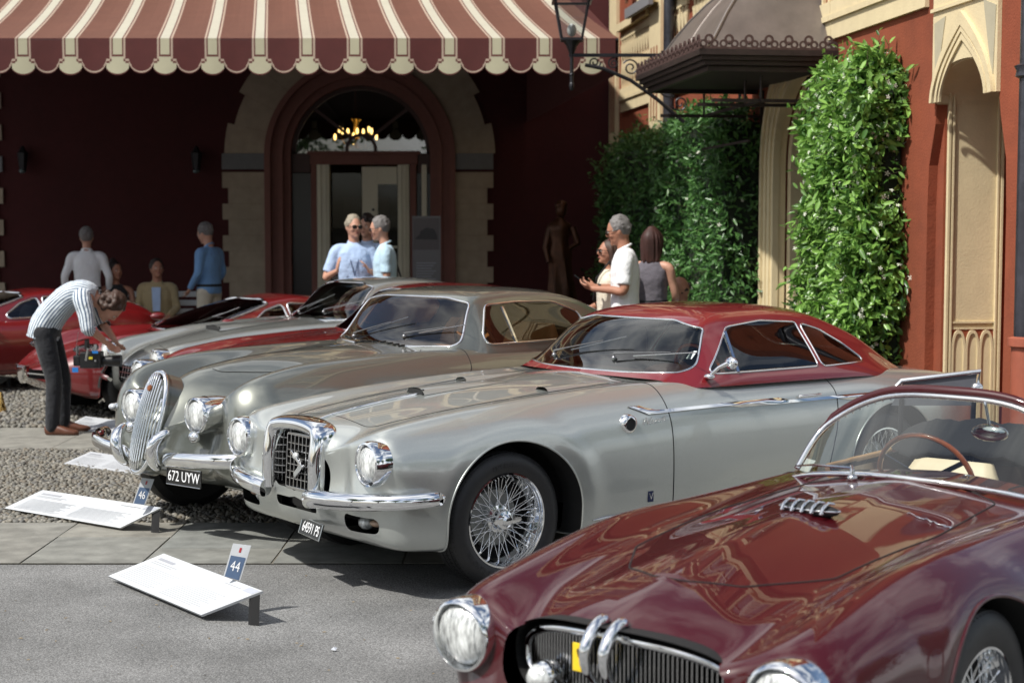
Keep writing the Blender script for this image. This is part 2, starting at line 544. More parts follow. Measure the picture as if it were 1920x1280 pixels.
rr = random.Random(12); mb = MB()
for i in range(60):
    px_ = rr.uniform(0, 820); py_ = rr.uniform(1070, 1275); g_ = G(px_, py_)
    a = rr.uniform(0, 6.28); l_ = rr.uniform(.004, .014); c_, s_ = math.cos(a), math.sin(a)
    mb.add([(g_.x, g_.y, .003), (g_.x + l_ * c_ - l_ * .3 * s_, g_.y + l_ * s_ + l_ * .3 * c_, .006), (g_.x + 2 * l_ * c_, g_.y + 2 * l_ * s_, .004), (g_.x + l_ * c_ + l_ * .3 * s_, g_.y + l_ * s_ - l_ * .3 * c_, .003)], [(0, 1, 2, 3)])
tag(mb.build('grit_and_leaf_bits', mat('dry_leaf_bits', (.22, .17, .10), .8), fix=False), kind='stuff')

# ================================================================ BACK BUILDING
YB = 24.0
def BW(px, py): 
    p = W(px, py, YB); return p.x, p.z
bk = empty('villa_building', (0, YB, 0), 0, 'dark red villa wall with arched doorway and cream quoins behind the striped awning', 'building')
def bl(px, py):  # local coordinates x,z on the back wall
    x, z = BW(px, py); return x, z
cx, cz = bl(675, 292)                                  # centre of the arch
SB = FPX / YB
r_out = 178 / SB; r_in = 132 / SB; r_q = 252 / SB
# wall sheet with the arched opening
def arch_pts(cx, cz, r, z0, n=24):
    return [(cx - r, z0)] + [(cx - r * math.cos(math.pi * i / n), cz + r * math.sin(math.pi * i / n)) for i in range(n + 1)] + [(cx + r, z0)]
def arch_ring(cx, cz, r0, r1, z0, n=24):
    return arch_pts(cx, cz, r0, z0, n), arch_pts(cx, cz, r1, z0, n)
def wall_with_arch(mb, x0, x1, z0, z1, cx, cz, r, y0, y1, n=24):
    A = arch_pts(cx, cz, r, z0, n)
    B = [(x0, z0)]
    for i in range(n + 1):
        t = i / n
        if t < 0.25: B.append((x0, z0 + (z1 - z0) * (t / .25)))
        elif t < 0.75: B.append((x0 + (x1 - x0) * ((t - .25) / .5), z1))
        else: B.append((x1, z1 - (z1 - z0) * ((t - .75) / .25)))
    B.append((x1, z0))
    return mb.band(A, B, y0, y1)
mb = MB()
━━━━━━
- _Written instruction_: From the opening line of the listing above through the line bearing "(.22, .17, .10), .8), fix=False), kind='stuff')", repeat each line exactly. Drop every picture.

- _Answer below_:
Keep writing the Blender script for this image. This is part 2, starting at line 544. More parts follow. Measure the picture as if it were 1920x1280 pixels.
rr = random.Random(12); mb = MB()
for i in range(60):
    px_ = rr.uniform(0, 820); py_ = rr.uniform(1070, 1275); g_ = G(px_, py_)
    a = rr.uniform(0, 6.28); l_ = rr.uniform(.004, .014); c_, s_ = math.cos(a), math.sin(a)
    mb.add([(g_.x, g_.y, .003), (g_.x + l_ * c_ - l_ * .3 * s_, g_.y + l_ * s_ + l_ * .3 * c_, .006), (g_.x + 2 * l_ * c_, g_.y + 2 * l_ * s_, .004), (g_.x + l_ * c_ + l_ * .3 * s_, g_.y + l_ * s_ - l_ * .3 * c_, .003)], [(0, 1, 2, 3)])
tag(mb.build('grit_and_leaf_bits', mat('dry_leaf_bits', (.22, .17, .10), .8), fix=False), kind='stuff')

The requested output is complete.